¿Sueñan los androides con ovejas eléctricas?
Hay algunas películas que, de manera muy inteligente, escudriñan y se interrogan acerca de los sentimientos humanos pero sin llevar al primer plano estas cuestiones. Son películas maravillosas porque nos están contando algo muy concreto, pongamos por caso las aventuras de un policía en el futuro en Blade Runner (Ridley Scott, 1982) o las peripecias de un recluso en una dura prisión en Cadena Perpetua (The Shawshank Redemption, Frank Darabont, 1994), pero en el fondo lo que hacen es plantear preguntas acerca de la naturaleza humana y su complejidad misteriosa (en Blade Runner se da vueltas sobre conceptos como el sentido de la vida o la humanidad de los seres artificiales y en Cadena Perpetua se habla de términos como la justicia, la amistad o la honestidad). Robot & Frank es una de esas películas.
Frank es un abuelo que, en un futuro cercano, empieza a tener pérdidas de memoria. Para ayudarle, uno de sus hijos le regala un robot asistente. Frank al principio rechaza el robot, pero pronto descubrirá que gracias al artefacto puede vivir una segunda juventud y resucitar su antigua profesión: ladrón de guante blanco. Bajo esta premisa, que ya de por sí me parece suficientemente interesante como para justificar toda una película, se esconde una lúcida reflexión acerca de varios temas que, como decía, subyacen en el texto en un discreto segundo plano pero que son los que al final acaban dotando de entidad propia a la película. Uno de ellos, quizás el más obvio a primera vista y también el que emparenta más directamente esta película con Blade Runner, es el de la relación entre los seres humanos y los seres creados por el hombre. La relación entre el robot y Frank es al principio fría y distante, igual que lo es el robot, pero acaba siendo humana y emotiva, cualidades en principio reservadas sólo para los humanos. De la misma manera que el colosal discurso final del androide Roy Batty (Rutger Hauer), al final de Robot & Frank nos damos cuenta de que la máquina quizás no es tan máquina como parece, quizás al intentar imitar la vida de manera artificial, el hombre ha conseguido involuntariamente una copia que va más allá de sus expectativas. Es posible, por lo tanto, que esta locura de mundo en el que estamos metidos nos lleve finalmente a algo similar a lo expuesto en esta película, a una sociedad en la que los límites entre máquinas y hombres se difuminen, en la que los sentimientos ya no sean una marca exclusiva del ser humano. La progresiva humanización del robot en su interacción con Frank así lo sugiere.

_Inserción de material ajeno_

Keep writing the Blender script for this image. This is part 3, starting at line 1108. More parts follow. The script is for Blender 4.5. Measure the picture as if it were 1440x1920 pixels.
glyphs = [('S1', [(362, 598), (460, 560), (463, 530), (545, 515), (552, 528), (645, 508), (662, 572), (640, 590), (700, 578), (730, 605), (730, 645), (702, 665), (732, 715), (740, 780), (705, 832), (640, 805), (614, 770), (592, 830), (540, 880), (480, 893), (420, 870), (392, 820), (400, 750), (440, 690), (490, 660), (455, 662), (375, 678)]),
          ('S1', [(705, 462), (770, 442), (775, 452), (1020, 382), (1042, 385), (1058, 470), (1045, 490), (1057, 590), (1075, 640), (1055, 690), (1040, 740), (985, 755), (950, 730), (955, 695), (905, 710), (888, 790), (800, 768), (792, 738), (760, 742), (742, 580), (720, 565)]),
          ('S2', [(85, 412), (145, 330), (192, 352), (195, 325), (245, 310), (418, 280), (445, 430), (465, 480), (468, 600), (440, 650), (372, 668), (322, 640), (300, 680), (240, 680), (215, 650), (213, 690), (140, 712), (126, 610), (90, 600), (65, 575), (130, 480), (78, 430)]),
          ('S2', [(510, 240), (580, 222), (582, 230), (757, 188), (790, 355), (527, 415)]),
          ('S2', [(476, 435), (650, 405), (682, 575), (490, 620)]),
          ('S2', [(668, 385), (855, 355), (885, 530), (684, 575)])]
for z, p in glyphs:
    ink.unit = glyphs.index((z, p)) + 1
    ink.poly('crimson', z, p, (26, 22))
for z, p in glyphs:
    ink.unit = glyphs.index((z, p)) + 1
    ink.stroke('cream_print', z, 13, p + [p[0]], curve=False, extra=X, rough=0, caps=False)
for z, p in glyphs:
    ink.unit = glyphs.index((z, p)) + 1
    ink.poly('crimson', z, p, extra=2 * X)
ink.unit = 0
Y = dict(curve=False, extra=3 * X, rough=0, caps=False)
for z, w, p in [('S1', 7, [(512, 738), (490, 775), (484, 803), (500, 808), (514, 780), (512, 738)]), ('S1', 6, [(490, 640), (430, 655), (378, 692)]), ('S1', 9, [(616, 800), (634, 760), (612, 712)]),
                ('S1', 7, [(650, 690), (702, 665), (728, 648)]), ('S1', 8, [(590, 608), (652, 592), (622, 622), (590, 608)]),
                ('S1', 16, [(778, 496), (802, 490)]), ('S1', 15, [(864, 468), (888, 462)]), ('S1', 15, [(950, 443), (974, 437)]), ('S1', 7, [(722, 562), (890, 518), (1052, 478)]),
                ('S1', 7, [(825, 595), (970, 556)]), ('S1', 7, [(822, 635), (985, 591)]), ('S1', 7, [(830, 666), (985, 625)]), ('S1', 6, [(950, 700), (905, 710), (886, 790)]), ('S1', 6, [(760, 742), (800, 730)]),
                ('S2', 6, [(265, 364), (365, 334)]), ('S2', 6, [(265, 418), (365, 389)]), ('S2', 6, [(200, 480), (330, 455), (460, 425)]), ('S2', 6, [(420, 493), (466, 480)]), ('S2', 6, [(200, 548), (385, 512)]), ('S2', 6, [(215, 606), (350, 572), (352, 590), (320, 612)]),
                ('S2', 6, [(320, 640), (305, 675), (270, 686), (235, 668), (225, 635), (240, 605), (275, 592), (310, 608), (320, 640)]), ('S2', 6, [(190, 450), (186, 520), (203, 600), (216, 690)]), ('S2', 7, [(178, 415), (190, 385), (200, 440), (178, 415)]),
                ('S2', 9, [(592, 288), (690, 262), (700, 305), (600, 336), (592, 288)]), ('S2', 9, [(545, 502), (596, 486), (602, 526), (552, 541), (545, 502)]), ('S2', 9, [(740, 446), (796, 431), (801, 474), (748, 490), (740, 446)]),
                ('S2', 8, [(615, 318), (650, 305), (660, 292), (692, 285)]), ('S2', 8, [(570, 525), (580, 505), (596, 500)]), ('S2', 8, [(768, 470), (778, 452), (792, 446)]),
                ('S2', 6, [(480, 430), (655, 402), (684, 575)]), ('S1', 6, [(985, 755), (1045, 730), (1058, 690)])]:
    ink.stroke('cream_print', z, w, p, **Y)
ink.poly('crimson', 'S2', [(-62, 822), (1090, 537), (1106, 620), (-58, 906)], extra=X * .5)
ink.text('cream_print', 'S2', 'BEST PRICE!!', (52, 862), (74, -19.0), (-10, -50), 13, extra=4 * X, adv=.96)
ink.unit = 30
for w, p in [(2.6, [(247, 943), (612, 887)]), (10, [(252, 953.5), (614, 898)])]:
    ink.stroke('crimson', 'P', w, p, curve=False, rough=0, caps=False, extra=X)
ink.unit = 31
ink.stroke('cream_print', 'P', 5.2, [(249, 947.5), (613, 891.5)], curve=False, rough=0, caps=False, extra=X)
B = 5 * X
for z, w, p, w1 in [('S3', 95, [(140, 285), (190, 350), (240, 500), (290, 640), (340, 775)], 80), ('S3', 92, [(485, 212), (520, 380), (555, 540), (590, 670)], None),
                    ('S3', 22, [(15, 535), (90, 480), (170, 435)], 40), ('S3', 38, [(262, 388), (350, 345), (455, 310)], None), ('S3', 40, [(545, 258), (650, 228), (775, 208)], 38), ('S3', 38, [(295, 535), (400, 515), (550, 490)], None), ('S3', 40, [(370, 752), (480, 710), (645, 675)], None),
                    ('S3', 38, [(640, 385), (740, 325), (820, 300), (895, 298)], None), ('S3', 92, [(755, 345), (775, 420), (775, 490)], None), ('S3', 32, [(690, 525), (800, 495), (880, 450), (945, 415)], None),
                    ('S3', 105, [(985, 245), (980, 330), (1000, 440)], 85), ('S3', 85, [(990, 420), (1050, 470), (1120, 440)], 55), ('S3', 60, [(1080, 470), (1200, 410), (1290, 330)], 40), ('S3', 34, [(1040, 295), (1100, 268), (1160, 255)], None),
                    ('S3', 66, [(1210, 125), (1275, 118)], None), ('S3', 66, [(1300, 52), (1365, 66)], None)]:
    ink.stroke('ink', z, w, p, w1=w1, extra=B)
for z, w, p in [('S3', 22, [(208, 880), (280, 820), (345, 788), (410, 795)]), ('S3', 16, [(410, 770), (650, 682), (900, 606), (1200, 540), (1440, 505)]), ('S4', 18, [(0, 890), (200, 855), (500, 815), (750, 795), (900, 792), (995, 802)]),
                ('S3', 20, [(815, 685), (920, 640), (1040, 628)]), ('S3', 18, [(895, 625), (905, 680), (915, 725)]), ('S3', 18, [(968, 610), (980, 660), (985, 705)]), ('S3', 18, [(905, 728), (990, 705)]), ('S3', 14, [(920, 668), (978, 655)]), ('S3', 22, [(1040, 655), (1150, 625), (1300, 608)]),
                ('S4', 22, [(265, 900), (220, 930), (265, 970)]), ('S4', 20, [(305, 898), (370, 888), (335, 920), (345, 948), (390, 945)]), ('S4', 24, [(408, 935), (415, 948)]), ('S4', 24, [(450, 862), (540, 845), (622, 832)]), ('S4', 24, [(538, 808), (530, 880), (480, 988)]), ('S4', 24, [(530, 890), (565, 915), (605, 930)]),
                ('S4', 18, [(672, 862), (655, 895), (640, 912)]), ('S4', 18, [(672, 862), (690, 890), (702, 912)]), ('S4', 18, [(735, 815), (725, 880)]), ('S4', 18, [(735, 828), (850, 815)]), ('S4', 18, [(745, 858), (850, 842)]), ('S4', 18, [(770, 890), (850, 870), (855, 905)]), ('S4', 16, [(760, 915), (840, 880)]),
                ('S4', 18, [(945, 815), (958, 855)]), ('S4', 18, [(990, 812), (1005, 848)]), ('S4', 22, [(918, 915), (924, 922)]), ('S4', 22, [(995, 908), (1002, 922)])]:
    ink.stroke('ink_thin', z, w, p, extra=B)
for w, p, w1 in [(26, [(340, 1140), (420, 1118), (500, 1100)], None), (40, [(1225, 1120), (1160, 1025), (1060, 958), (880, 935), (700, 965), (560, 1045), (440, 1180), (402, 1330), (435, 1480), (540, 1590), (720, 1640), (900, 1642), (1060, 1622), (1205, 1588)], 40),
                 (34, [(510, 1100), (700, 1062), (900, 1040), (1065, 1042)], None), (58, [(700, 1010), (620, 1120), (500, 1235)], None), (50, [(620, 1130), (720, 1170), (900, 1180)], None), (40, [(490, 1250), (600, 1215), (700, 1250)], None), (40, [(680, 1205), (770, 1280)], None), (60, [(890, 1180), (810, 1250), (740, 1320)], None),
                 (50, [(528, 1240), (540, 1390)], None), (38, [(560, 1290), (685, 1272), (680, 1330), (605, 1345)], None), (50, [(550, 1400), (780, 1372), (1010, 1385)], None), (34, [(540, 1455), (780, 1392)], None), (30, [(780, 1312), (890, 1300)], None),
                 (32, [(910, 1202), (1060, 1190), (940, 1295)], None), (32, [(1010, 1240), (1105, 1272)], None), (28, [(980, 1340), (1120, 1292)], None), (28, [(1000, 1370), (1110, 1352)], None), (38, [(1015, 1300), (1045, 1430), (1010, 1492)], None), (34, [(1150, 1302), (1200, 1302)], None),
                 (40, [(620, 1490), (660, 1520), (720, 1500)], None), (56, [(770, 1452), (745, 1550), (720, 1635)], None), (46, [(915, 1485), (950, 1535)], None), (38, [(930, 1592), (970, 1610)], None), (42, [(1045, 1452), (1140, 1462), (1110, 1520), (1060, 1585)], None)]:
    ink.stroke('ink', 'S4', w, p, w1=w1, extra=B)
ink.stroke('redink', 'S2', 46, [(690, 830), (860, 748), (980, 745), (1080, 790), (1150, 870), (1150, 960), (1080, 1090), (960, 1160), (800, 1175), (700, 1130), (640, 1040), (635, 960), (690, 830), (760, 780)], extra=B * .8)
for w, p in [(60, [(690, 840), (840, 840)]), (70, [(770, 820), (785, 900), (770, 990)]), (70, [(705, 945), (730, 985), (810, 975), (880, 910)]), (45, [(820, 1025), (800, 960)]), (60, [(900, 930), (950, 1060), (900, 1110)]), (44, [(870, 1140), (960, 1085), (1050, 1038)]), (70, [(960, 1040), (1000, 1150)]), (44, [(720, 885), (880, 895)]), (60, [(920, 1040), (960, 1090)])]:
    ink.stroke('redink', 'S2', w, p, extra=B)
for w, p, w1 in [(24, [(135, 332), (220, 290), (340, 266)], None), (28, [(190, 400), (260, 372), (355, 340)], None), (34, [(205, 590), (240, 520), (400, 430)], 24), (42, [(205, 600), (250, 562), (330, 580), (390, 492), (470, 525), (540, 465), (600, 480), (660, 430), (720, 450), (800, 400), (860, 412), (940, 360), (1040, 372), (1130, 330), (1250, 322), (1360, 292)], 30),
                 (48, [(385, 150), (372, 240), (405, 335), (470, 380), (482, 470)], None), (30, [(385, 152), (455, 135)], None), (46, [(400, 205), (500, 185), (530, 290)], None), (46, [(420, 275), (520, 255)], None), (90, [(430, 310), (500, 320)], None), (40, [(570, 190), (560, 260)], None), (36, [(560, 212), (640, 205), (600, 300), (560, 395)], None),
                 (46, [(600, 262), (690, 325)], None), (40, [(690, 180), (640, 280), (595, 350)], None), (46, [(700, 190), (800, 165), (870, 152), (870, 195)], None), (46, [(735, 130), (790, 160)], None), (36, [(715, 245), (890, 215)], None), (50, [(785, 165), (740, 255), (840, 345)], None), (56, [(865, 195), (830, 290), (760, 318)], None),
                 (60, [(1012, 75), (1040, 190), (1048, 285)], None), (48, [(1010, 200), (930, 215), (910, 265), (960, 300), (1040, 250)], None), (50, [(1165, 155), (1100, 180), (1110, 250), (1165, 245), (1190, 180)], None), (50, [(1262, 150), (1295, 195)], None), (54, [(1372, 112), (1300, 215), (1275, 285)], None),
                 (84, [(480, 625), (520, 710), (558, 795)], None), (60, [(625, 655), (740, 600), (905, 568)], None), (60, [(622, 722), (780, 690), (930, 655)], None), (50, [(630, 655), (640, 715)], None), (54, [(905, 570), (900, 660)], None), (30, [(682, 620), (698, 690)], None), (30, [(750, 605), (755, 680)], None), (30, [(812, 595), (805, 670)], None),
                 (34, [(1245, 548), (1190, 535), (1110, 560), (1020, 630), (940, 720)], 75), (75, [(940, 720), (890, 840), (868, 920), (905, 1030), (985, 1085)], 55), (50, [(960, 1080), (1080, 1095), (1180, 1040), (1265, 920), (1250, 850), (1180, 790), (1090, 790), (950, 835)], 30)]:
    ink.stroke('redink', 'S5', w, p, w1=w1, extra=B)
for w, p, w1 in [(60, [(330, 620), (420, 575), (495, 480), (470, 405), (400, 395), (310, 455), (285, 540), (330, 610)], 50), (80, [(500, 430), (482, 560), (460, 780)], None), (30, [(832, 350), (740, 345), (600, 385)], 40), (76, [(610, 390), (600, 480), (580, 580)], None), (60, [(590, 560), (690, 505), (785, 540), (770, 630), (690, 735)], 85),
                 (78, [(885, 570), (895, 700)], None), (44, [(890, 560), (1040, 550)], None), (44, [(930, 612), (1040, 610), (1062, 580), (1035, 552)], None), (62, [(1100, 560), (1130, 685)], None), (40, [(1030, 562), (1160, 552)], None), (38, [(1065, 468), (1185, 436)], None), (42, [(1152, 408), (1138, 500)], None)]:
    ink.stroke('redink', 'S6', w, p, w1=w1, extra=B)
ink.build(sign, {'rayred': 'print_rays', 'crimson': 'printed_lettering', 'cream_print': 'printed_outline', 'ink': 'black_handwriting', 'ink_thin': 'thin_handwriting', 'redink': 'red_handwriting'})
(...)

La tecnificación digital de nuestro entorno y su efecto sobre las personas es otra de las ideas apuntadas en Robot & Frank. La biblioteca del pueblo donde vive el protagonista es desmantelada para escanear todos sus libros. Es pues sintomático que Frank decida robar un incunable que se guarda en el edificio antes de que se lo lleven, una edición del Don Quijote de la Mancha. Frank es un abuelo, un residuo social hijo de la sociedad 1.0 al que la fractura digital ha barrido del mapa y que ni tan sólo sirve para ser reciclado (por mucho que el engreído encargado de la digitalización de los libros le mienta y le diga lo contrario). El robo del Quijote le sirve para demostrar la vigencia de las “viejas normas”: accede a la biblioteca forzando la cerradura de la puerta manualmente, sin métodos sofisticados, y burla los modernos sistemas de seguridad de la misma manera, a la antigua usanza, sin usar ni un solo aparato que funcione con pilas o baterías excepto una linterna. El triunfo (momentáneo, pero triunfo) de lo analógico sobre lo digital. Y un grito de alerta: no todo vale en esta locura de modernización tecnológica que lo engulle todo a la velocidad del demonio.
Robot & Frank discurre con este paisaje de fondo a través de un camino dulce, plagado de ingeniosas ocurrencias de guión (el gag de la secuencia de autodestrucción, repetido en dos ocasiones de la película, es inolvidable), en un discurso amable, clásico, sin estridencias, y con una interpretación portentosa de Frank Langella que está pidiendo a gritos que de una vez se dignen a darle un Oscar. Una pequeña joya tierna y brillante capaz de hacer reír y de hacer llorar al mismo tiempo.